Face à la Chine et aux États-Unis, le seul jeu possible consiste à n’être pas contraint de choisir, et donc de garder notre liberté d’action selon les sujets en jouant sur l’un ou sur l’autre pour servir nos intérêts et nos valeurs, selon que nous sommes concurrents, rivaux ou partenaires. La Chine a une stratégie de long terme, elle a une approche fondée sur le jeu de go, alors que les États-Unis jouent aux échecs.
La mise en œuvre des « routes de la soie » relève de cette stratégie de contournement, comme la reprise du port du Pirée (que les Chinois ont transformé et rendu efficace et profitable). Les Allemands ont réalisé les risques que cela faisait peser sur leur industrie, et de ce fait la relation Europe-Chine est en train de bouger. C’est vrai aussi avec les Américains, qu’il s’agisse de leurs attaques contre Nord Stream 2 ou Huawei qui endommagent des entreprises européennes et qui finiront par entraîner des contre-mesures européennes.

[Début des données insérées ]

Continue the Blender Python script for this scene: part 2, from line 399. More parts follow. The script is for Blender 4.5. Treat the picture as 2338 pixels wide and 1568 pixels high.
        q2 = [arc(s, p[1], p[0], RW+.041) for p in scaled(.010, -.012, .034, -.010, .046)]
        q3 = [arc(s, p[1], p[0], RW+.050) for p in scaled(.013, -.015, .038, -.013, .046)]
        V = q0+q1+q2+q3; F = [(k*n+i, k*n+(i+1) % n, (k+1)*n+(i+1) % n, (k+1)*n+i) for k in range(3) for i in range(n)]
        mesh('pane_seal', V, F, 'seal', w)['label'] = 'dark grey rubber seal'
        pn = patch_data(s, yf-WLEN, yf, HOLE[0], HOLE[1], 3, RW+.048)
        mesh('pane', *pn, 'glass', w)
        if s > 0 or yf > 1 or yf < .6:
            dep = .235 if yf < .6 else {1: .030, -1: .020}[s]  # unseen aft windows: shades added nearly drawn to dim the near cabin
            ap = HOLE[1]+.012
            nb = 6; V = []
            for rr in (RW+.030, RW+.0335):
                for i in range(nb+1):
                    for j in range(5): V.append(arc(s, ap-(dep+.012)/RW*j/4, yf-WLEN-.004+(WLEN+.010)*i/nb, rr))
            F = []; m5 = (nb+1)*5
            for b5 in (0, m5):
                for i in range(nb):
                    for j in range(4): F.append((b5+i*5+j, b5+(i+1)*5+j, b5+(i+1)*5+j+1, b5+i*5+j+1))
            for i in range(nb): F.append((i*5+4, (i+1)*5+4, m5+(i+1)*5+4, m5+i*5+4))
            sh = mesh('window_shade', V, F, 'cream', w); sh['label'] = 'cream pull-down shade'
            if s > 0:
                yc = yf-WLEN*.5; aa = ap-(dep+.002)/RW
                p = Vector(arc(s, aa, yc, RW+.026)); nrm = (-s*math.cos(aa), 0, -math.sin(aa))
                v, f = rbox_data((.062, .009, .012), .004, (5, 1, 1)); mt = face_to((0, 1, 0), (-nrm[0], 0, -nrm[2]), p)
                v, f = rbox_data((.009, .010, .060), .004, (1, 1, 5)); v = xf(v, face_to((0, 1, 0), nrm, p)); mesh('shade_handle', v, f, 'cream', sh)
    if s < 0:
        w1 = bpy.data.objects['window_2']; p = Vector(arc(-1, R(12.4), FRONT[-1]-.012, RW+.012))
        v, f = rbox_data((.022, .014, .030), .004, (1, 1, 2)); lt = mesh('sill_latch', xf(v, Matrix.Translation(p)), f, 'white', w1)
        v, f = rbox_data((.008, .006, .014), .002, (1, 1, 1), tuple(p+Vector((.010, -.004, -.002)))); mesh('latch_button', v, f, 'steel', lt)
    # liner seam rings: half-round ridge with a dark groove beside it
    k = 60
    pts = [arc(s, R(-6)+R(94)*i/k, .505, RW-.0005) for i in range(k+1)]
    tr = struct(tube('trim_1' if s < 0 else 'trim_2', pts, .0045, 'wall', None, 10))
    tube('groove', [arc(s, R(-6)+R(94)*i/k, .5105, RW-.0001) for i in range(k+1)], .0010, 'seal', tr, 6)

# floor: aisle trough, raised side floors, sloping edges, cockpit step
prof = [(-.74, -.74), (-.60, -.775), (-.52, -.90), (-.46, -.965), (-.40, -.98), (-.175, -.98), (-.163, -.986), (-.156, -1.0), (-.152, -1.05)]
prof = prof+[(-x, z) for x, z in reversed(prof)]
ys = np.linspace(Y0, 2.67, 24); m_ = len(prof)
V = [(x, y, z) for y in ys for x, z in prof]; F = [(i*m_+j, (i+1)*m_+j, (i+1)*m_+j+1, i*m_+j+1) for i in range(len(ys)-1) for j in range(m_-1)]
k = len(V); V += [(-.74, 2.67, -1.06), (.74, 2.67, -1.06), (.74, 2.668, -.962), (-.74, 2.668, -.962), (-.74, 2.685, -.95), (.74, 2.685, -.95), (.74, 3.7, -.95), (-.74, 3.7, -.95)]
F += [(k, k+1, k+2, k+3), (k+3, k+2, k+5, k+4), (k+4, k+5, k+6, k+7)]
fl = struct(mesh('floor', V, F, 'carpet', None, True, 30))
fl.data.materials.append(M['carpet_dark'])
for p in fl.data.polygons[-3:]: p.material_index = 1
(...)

La politique commerciale européenne et la mondialisation
En matière de politique commerciale, l’Europe a toujours été favorable à l’ouverture des échanges et des investissements. Elle a tiré dès ses débuts les conséquences institutionnelles logiques de sa puissance de marché, en inscrivant cette posture dans ce qui lui sert de constitution et en fédéralisant cette compétence, ce qui a permis petit à petit de parvenir à un compromis entre les pays du Nord plus libéraux et les pays du Sud, auxquels la France appartient, plus protectionnistes.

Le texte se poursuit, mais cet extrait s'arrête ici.